4. (U) Government-allied Deputies Miguel Bonasso and Victoria Donda
have introduced bills to ban from public office "all those who were
convicted of committing or covering up crimes against humanity."
(Embassy notes this would not apply to Patti, who has not been
convicted of crimes against humanity.) FPV-PJ Deputy Graciela
Camano stated that "the bill aims to clarify a situation that is
very clear to deputies but not to members of the Supreme Court."
Donda, the Legislature's youngest member at 26, and the first child
of a "disappeared" couple to obtain a seat in Congress, stated that
"criminals should be in prison, not in office."

5. (U) With the Court's ruling in his favor, Patti's lawyers
appealed his arrest. The Court of Appeals, citing the Supreme
Court's decision, stated that Patti enjoyed parliamentary immunity,
could not be arrested, and therefore ordered his release on April
16. However, he remains under investigation.

6. (U) Cabinet Chief Alberto Fernandez told the press that the Patti
case had created a "conflict of powers" between the legislative and
judicial branches. While he declared that the current
administration had an "opinion" on the Supreme Court ruling, he
declined to comment, instead assuring the media that the
administration "respects the separation of powers." While Fernandez
claimed the government had nothing to say on the topic, former
president Nestor Kirchner declared that he believed Patti should
"prove his innocence before assuming his seat."

7. (SBU) Comment: Prosecution of the military dictatorship's Dirty
War human rights violators has been a cornerstone of the Kirchner
administrations.
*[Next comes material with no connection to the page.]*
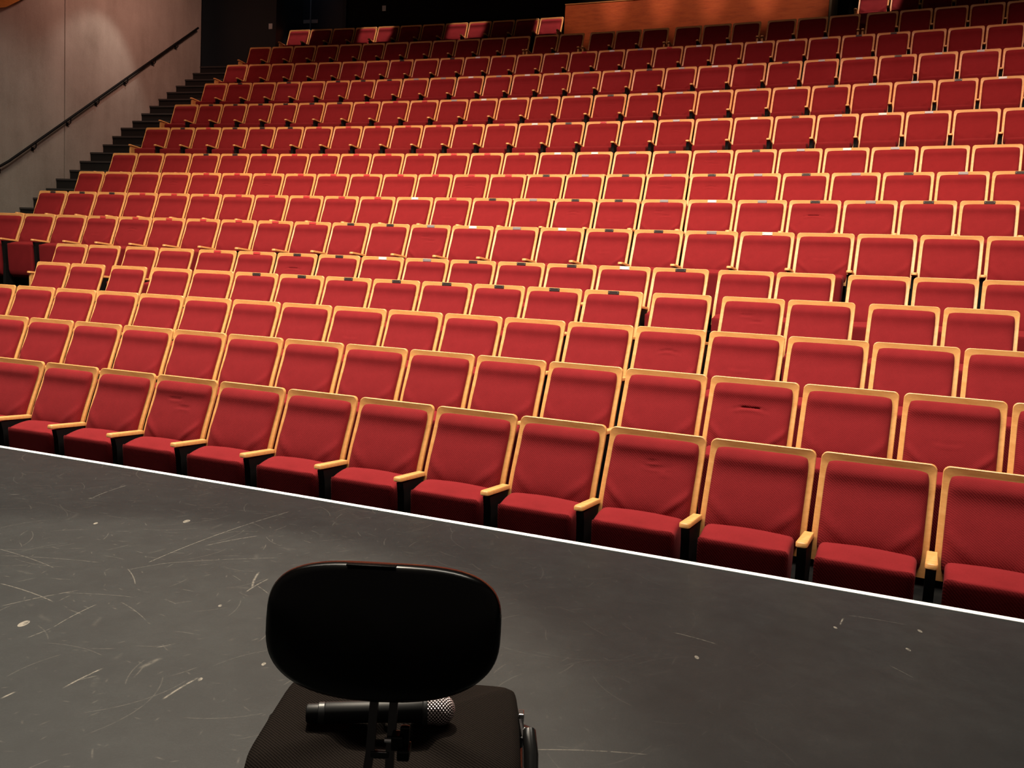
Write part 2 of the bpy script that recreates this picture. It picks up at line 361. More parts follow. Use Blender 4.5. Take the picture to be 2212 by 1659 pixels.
# ---------------------------------------------------------------- the raked rows: concentric arcs
CX, CY = -27.8406, -56.4533
ROW_R = [67.424, 68.325, 69.229, 70.137, 71.04, 71.938, 72.842, 73.75, 74.658, 75.576, 76.507, 77.452, 78.404, 79.326, 80.245]
ROW_Z = [0.87, 1.12, 1.367, 1.627, 1.874, 2.298, 2.716, 3.134, 3.57, 4.169, 4.774, 5.389, 5.996, 6.605, 7.227]
SEATS = {
    1: [([(24.724, 1.004), (25.255, 0.971), (25.78, 0.976), (26.312, 1.003), (26.855, 1.018), (27.402, 1.015), (27.944, 1.002), (28.484, 1.006), (29.021, 0.99), (29.559, 1.013), (30.102, 1.004), (30.64, 0.995), (31.177, 1.004)], 0, 0)],
    2: [([(23.831, 1.004), (24.36, 0.96), (24.884, 0.988), (25.421, 1.005), (25.959, 0.995), (26.497, 1.005), (27.041, 1.018), (27.586, 1.01), (28.125, 0.995), (28.66, 0.996), (29.194, 0.988), (29.732, 1.011), (30.277, 1.016), (30.82, 1.004), (31.358, 0.994), (31.895, 1.004)], 0, 0)],
    3: [([(22.945, 1.004), (23.474, 0.961), (23.996, 0.975), (24.52, 0.974), (25.052, 1.001), (25.592, 1.009), (26.132, 0.998), (26.67, 1.001), (27.211, 1.01), (27.748, 0.987), (28.282, 0.996), (28.816, 0.99), (29.354, 1.01), (29.896, 1.006), (30.439, 1.013), (30.983, 1.011), (31.526, 1.007), (32.066, 1.004)], 0, 0)],
    4: [([(23.035, 0.914), (23.531, 0.923)], 1, 1), ([(24.103, 0.93)], 1, 1), ([(24.678, 1.005), (25.217, 1.0), (25.76, 1.018), (26.306, 1.014), (26.848, 1.004), (27.383, 0.983), (27.918, 1.003), (28.452, 0.981), (28.986, 1.005), (29.529, 1.014)], 1, 1), ([(30.12, 0.962)], 1, 1), ([(30.7, 0.958), (31.218, 0.965)], 1, 1), ([(31.806, 0.95), (32.317, 0.945)], 1, 1)],
    5: [([(22.681, 0.951), (23.189, 0.93)], 1, 1), ([(23.753, 0.939), (24.265, 0.959)], 1, 1), ([(24.851, 1.025), (25.397, 1.004), (25.941, 1.019), (26.488, 1.017), (27.031, 1.002), (27.567, 0.988), (28.101, 0.999), (28.637, 0.992), (29.174, 1.002), (29.711, 0.994), (30.253, 1.022)], 1, 1), ([(30.85, 0.963), (31.367, 0.956)], 1, 1), ([(31.961, 0.952), (32.473, 0.945), (32.998, 1.004)], 1, 0)],
    6: [([(20.985, 1.004), (21.527, 1.011), (22.065, 0.989), (22.596, 0.984), (23.135, 1.02), (23.677, 0.996), (24.215, 1.006), (24.763, 1.033), (25.31, 1.003), (25.851, 1.009), (26.39, 0.994), (26.928, 1.007), (27.466, 0.992), (28.002, 1.0), (28.543, 1.011), (29.08, 0.986), (29.612, 0.989), (30.149, 1.01), (30.699, 1.036), (31.25, 1.014), (31.797, 1.022), (32.344, 1.011), (32.887, 1.01), (33.429, 1.004)], 0, 0)],
    7: [([(21.121, 0.995), (21.657, 0.996), (22.195, 1.005), (22.739, 1.019), (23.288, 1.023), (23.836, 1.015), (24.376, 0.991), (24.917, 1.019), (25.465, 1.024), (26.01, 1.003), (26.551, 1.007), (27.093, 1.009), (27.633, 0.999), (28.173, 1.008), (28.713, 0.999), (29.25, 0.998), (29.784, 0.986), (30.32, 1.006), (30.865, 1.019), (31.411, 1.015), (31.959, 1.023), (32.506, 1.012), (33.05, 1.013), (33.594, 1.009)], 1, 0)],
    8: [([(21.258, 0.947), (21.768, 0.944), (22.305, 1.048), (22.861, 1.025), (23.414, 1.031), (23.966, 1.025), (24.521, 1.041), (25.072, 1.009), (25.62, 1.031), (26.164, 0.991), (26.704, 1.014), (27.249, 1.015), (27.793, 1.007), (28.332, 0.999), (28.87, 1.001), (29.407, 0.996), (29.941, 0.987), (30.48, 1.017), (31.025, 1.009), (31.573, 1.029), (32.119, 1.004), (32.662, 1.015), (33.207, 1.012), (33.747, 0.996), (34.285, 1.004)], 1, 0)],
    9: [([(21.384, 0.972), (21.912, 0.992), (22.446, 0.99), (22.991, 1.036), (23.549, 1.044), (24.104, 1.023), (24.659, 1.041), (25.213, 1.021), (25.765, 1.037), (26.322, 1.034), (26.871, 1.012), (27.411, 0.995), (27.948, 1.002), (28.487, 1.0), (29.029, 1.014), (29.574, 1.015), (30.117, 1.004), (30.66, 1.017), (31.206, 1.016), (31.753, 1.017), (32.303, 1.03), (32.852, 1.012), (33.397, 1.015), (33.943, 1.015), (34.486, 1.004)], 1, 0)],
    10: [([(21.56, 0.98), (22.085, 0.969), (22.618, 1.01), (23.161, 1.012), (23.71, 1.03), (24.263, 1.028), (24.819, 1.042), (25.377, 1.034), (25.928, 1.018), (26.479, 1.03), (27.022, 0.99), (27.561, 1.013), (28.107, 1.017), (28.652, 1.01), (29.194, 1.008), (29.74, 1.021), (30.287, 1.016), (30.831, 1.006), (31.372, 1.006), (31.918, 1.026), (32.469, 1.026), (33.017, 1.013), (33.564, 1.021), (34.113, 1.022), (34.661, 1.017), (35.205, 1.004)], 1, 0)],
    11: [([(21.717, 1.022), (22.254, 0.973), (22.784, 0.994), (23.317, 0.987), (23.846, 0.978), (24.39, 1.046), (24.951, 1.041), (25.504, 1.021), (26.058, 1.038), (26.614, 1.034), (27.168, 1.029), (27.713, 0.995), (28.259, 1.035), (28.806, 1.002), (29.349, 1.019), (29.9, 1.03), (30.449, 1.014), (31.0, 1.036), (31.552, 1.016), (32.099, 1.022), (32.65, 1.025), (33.198, 1.014), (33.743, 1.014), (34.29, 1.023), (34.822, 0.955), (35.35, 1.004)], 1, 0)],
    12: [([(21.951, 1.008), (22.5, 1.032), (23.047, 1.004), (23.586, 1.001), (24.125, 1.003), (24.657, 0.973), (25.189, 1.006), (25.737, 1.032), (26.284, 1.004), (26.827, 1.017), (27.371, 1.006), (27.908, 0.991), (28.449, 1.018), (28.991, 0.997), (29.529, 1.003), (30.072, 1.018), (30.618, 1.013), (31.155, 0.984), (31.696, 1.028), (32.244, 1.01), (32.787, 1.008), (33.325, 0.993), (33.863, 1.007), (34.403, 1.002), (34.944, 1.009), (35.489, 1.017), (36.032, 1.004)], 1, 0)],
    13: [([(22.051, 0.977), (22.585, 1.006), (23.126, 1.008), (23.669, 1.012), (24.213, 1.009), (24.751, 0.992), (25.282, 0.982), (25.81, 0.977), (26.345, 1.014), (26.88, 0.974), (27.409, 0.989), (27.938, 0.978), (28.462, 0.967), (28.984, 0.971), (29.508, 0.974), (30.028, 0.955), (30.548, 0.973), (31.067, 0.955), (31.582, 0.956), (32.093, 0.94), (32.605, 0.958), (33.123, 0.963), (33.64, 0.957), (34.157, 0.961), (34.672, 0.947), (35.183, 0.949), (35.699, 0.968), (36.23, 1.004)], 1, 0)],
    14: [([(22.26, 1.025), (22.805, 1.001), (23.353, 1.038), (23.904, 1.011), (24.445, 1.003), (24.984, 0.999), (25.522, 1.004), (26.058, 0.987), (26.588, 0.983), (27.117, 0.981), (27.642, 0.969), (28.174, 1.005)], 1, 1), ([(28.773, 0.953), (29.29, 0.963)], 1, 1), ([(29.896, 0.938), (30.408, 0.961), (30.927, 0.963)], 1, 1), ([(31.535, 0.959), (32.058, 0.982), (32.582, 0.963)], 1, 1), ([(33.184, 0.955), (33.703, 0.974), (34.226, 0.967)], 1, 1), ([(34.819, 0.952), (35.336, 0.966), (35.858, 0.974), (36.382, 0.97), (36.913, 1.004)], 1, 0)],
    15: [([(22.93, 1.024), (23.486, 1.047), (24.044, 1.029), (24.593, 1.013), (25.136, 1.007), (25.672, 0.986), (26.205, 0.994), (26.743, 1.007), (27.281, 0.992), (27.807, 0.963), (28.334, 0.993), (28.864, 0.977)], 1, 1), ([(34.994, 0.987), (35.511, 0.932), (36.023, 0.966), (36.533, 0.925), (37.037, 0.943)], 1, 1)],
}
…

Barring Patti from taking his seat in Congress,
and in the process overturning the large popular vote in his favor
(even though his service as police officer and the allegations
against him were well known), was considered a victory for Kirchners
and their human rights supporters. They are not likely to let Patti
peacefully resume his seat on the opposition benches. In this
ruling, the Supreme Court made a legitimate argument for the
sanctity of due process and also demonstrated unusual independence
in its willingness to go against the administration. End Comment.